ART

 

Room 204 - ART

ART: An Academic Subject

In our class art is for fun, for integration with other subjects, and an academic subject all its own. Below are some examples of the work we have produced while studying art techniques and concepts.

Usually each student completes a study piece to determine how he or she would use the space. Then a final piece is created.

Over the period of first & second grade, we will study the following concepts:

  • primary colors
  • secondary colors
  • lines
  • blending
  • value
  • tint
  • shade
  • form
  • shape
  • texture
  • pattern
  • perspective
  • space
  • symmetry
  • abstract art
  • realistic art

Previous Work: Color Values

We have studied the use of line, shape, and form. We also have learned abou color, tone, and value.

Media: Tempera paint on construction paper.

Applied with brushes.

The goal here is to start in the center with  white. Then, incrementally, the artist blends a small amount of black, and completes the expanding shape with an ever increasing value of black.

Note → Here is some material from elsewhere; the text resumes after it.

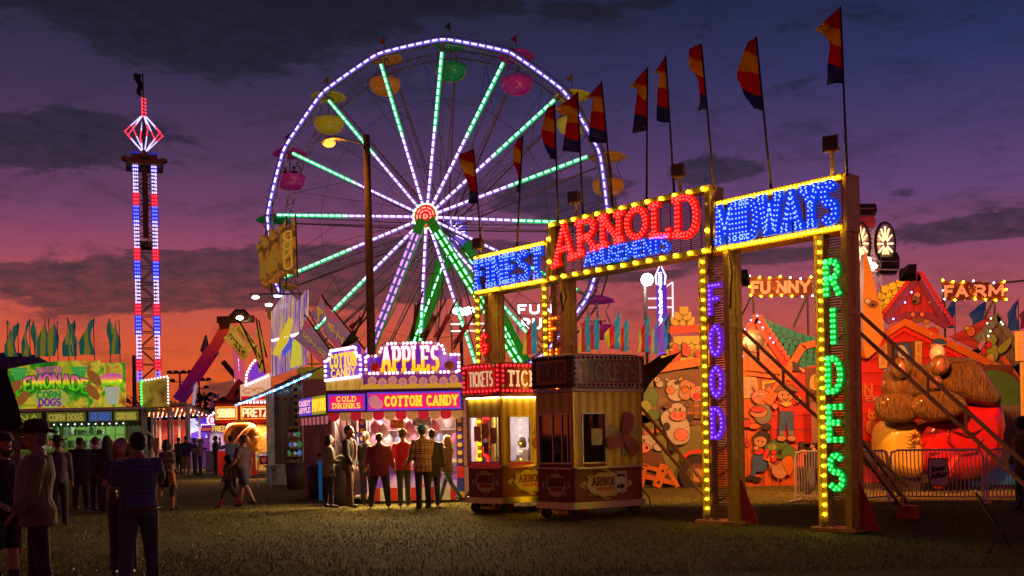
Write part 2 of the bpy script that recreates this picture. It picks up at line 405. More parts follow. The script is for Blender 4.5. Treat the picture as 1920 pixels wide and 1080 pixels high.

This artist chose a single shape that seems to engulf the space, creating a tunnel effect.

This bold work of art shows how different values can give a stratified effect.

Finally, this work of art makes use of rough lines and increasingly dark values.

More Examples of Work

The use of line and mood. The creation of abstract art.

 

  

Previous Work: Panoramas that Show Perspective (from 3rd Grade)

The following pictures demonstrate one of the ways art can be integrated with Social Studies. The students pretended to be professional photographers on assignment for National Geographic Magazine. We gathered information by looking at several beautiful photographs.

All students were assigned to create a panorama of the Maasai Mara Game Reserve in Kenya. They were to accurately depict what they had learned about the geography of the Great Rift Valley, show the animals that live there, and  demonstrate perspective by showing objects of diminishing size from the foreground, to the middleground, and all the way into the background.

Previous Work: Primary & Secondary Colors (First Grade)

Our artists have also learned about primary and secondary colors.

In the following pieces, each artist experimented with the three primary colors (yellow, blue, red). They cut a geometric stencil. Then, using small sponges, the artists applied layers of color using only the primary colors. Blending resulted in the creation of many secondary colors including: orange, brown, teal, caramel, and turquoise.

Media: Tempera Paint on construction paper. Applied with stencils and sponges. 

Notice this artist filled the entire space with continuously overlapping rectangles.

 

This artist started by placing the three primary colors in the center or her piece. Then, the overlapping and blending occurred on the peripheral areas. The result looks like scattered leaves in autumn.

 

The blending of colors is quite obvious here in those areas where the ovoids overlap.